Marketing, Zeitgeist oder soziales Phänomen? Ansichten zu Sprachdesign
Seit einigen Jahren springen andere auf den Grands Crus-Zug – mit mehr oder weniger überzeugenden Darstellungen: Käse, Bier, Gewürze oder Mineralwasser haben sich den Begriff mittlerweile zu eigen gemacht. Viele Stimmen bemängeln hierbei wiederum, dass diese Assoziation mit unzweideutigen Marketingabsichten letztlich eben nur eine künstliche Überhöhung sei und den Inhalt des Prädikats nur verwässern würde. Wird der Trend zum Grand Cru von zu vielen kulinarischen Gebieten übernommen, ist in der Tat zu befürchten, dass seine Relevanz abnimmt und vom Verbraucher zu Recht mit gesundem Misstrauen beäugt wird. Doch sprachlich geht es um mehr und noch sollte diese Entwicklung, soweit sie neben Wein auf Schokolade, Kaffee oder Käse begrenzt ist, nicht verteufelt werden: Sie ist auch Spiegel eines sehr zeitgenössischen Wunsches nach dem Besonderen, nach Luxus in den Dingen des Alltags, nach regionaler und langtradierter Qualität. Genussmittel werden nicht mehr nur als Lösung zum Frustabbau oder zur Sofortbefriedigung betrachtet, sondern als differenzierte, sinnliche Kostbarkeit, die es zu verstehen und zu schätzen zu wissen gilt. Zugleich verrät diese Tendenz allerdings auch die Sehnsucht nach sozialer Positionierung und Abgrenzung. Grands Crus schaffen in der Welt der Schokolade und des Kaffees eine Exklusivität, die dazu verhilft, Bildung und einen aufgeklärten Umgang mit den schönen Dingen des Lebens zu inszenieren. Mit anderen Worten: Sie werden zum Sinnbild von Lebensart.
Die neue Auslegung alter Begriffe ist mehr als Marketing oder snobistische Aneignung. Natürlich ist sie zum einen demonstrative Zurschaustellung, aber sie zeugt auch von dem Bedürfnis, das Besondere, das Schöne zu finden und hervorzuheben – im konkreten Fall der Grands Crus neue Inseln des Augenblicks und des Genusses zu entdecken.

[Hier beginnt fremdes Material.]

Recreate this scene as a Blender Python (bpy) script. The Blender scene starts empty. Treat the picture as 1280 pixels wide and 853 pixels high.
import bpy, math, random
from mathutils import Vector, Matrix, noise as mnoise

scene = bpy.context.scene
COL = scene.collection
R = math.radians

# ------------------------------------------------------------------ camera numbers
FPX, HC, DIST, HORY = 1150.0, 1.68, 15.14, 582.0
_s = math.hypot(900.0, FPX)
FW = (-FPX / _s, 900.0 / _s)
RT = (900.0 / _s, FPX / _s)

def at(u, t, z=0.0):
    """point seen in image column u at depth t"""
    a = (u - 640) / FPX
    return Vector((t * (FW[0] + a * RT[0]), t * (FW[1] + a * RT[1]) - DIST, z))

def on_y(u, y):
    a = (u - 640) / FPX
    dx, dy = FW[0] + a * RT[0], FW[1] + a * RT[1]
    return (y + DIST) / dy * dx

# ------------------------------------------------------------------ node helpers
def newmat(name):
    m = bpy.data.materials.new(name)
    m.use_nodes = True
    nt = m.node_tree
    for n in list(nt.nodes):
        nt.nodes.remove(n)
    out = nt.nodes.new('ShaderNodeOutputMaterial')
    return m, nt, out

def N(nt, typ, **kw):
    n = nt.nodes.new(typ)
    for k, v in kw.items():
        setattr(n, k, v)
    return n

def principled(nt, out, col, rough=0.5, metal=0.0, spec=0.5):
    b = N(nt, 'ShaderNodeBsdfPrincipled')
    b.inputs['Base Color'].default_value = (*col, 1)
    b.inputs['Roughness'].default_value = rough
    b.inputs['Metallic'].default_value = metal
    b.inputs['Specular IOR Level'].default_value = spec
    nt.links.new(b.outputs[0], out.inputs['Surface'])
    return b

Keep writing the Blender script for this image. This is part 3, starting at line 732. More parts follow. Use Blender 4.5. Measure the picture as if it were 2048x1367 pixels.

Auch wenn die Gefahr eines Verblassens von Inhalten und Werten gegeben ist und sicherlich nicht unterschätzt werden darf, zeigt dies, dass die Erneuerung von Sprache nicht nur zu ihrem Nachteil geschehen und nicht nur geduldet werden muss und dass sie durchaus ästhetische Bereicherung bedeuten kann.
Aber vor allem geht es darum, Sprache aktiv zu gestalten, bewusst zu designen. In der Erweiterung und Neuinterpretation von „Grand Cru“ geschieht die Sprachentwicklung nicht durch Zufall oder durch einen zeitlich ausgedehnten Vorgang der Gewöhnung und Akzeptanz. Sie wird gesucht und gewollt.